Louth man wins appeal against IRA membership charges

The Supreme Court has halted the trial of a Co Louth man on a charge of membership of an illegal organisation.

The Supreme Court has halted the trial of a Co Louth man on a charge of membership of an illegal organisation.

The three-judge court ruled today that the failure to charge Barry O'Brien "immediately" after his rearrest on April 8, 2004, meant his subsequent detention for more than 15 hours prior to his being charged before the non-jury Special Criminal Court the following day, Good Friday 2004, was unlawful.

It followed that Mr O'Brien was unlawfully before the SCC and it did not have jurisdiction to try him, the court held.

On that basis, the court allowed Mr O'Brien's appeal against the High Court's rejection of his claims and overturned the decision of the SCC that he was lawfully brought before it.

Mr O'Brien (aged 34) Mountain Court, Dundalk, Co Louth, had brought judicial review proceedings against the Special Criminal Court and the Director of Public Prosecutions aimed at quashing the SCC's decision of December 14, 2005, that he was lawfully before it on a charge of membership of an unlawful organisation on April 6, 2004.

The key issue in the appeal was whether Mr O'Brien was lawfully before the SCC.

Mr O'Brien was arrested about 8.45pm on April 6, 2004 at his home under Section 30 of the Offences Against the State Act on suspicion of membership of the IRA, brought to Balbriggan Garda station and detained there at 10.30pm.

At 8.20pm on April 7, 2004, his detention was extended by 24 hours to commence at the end of the first period of detention.

At 5.25pm on April 8, he was informed by a Garda the DPP had directed he be charged with membership of an unlawful organisation.
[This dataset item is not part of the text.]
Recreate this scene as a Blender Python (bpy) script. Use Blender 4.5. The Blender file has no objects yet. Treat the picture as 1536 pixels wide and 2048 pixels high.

However, at that time, he was neither charged with that offence nor released.

Instead, he was released three hours later, immediately rearrested under section 4 of the Criminal Law Act 1997, at Tankardstown, Balbriggan, for the offence of membership of an unlawful organisation and returned to Balbriggan Garda station where he was detained.

Mr O'Brien's lawyers argued no legal basis for that detention was noted in the custody record. He was told at 8.51pm by another Garda that he would be brought before the next sitting of the SCC and charged there.

The next day, Good Friday, he was brought before the court just after 12 noon and charged in the confines of the courthouse.

At the time he was charged, he had been held for some 18-and-a-half hours following his notification that the DPP had directed he be charged (5.25 pm on April 8).

Yesterday, Ms Justice Susan Denham, in her judgment, ruled that a person may be lawfully brought before the SCC in accordance with general law and not necessarily the specific law of the Offences Against the State Act.

She agreed with the High Court's decision that the DPP's direction that Mr O'Brien be brought before the SCC to be charged was sufficient to invoke the jurisdiction of the SCC.

However, the judge said, Mr O'Brien was originally arrested under Section 30 of the OASA on April 6, 2004 at 8.45pm and re-arrested under Section 4 of the Criminal Law Act 1997 at 8.35pm on April 8, 2004.

The test was whether he was brought before the SCC "forthwith", as required under Section 30 of the OASA, she said.

While Section 4 may be used to bring a person before the SCC, if that arrest is a re-arrest as it was here, it was subject to the re-arrest requirements of Section 30 of the OASA.

That was why the test was that Mr O'Brien be brought "forthwith" before the SCC.

The word "forthwith" was "not a technical term or a term of art", she said. It was defined in the Concise Oxford Dictionary as "immediately; without delay".

Thus the law required he be charged immediately and without delay. That had not happened.

Mr O'Brien was arrested at 8.35pm on April 8, 2004, and brought before the SCC at 12 noon on April 9. This was not immediate and therefore his detention prior to charging was unlawful.

In a separate judgment, Mr Justice Nial Fennelly agreed the detention was unlawful because Mr O'Brien was not charged forthwith and also noted that charges could have been preferred in the garda station.

The Chief Justice, Mr Justice John Murray, who presided at the court, agreed with the court's judgments.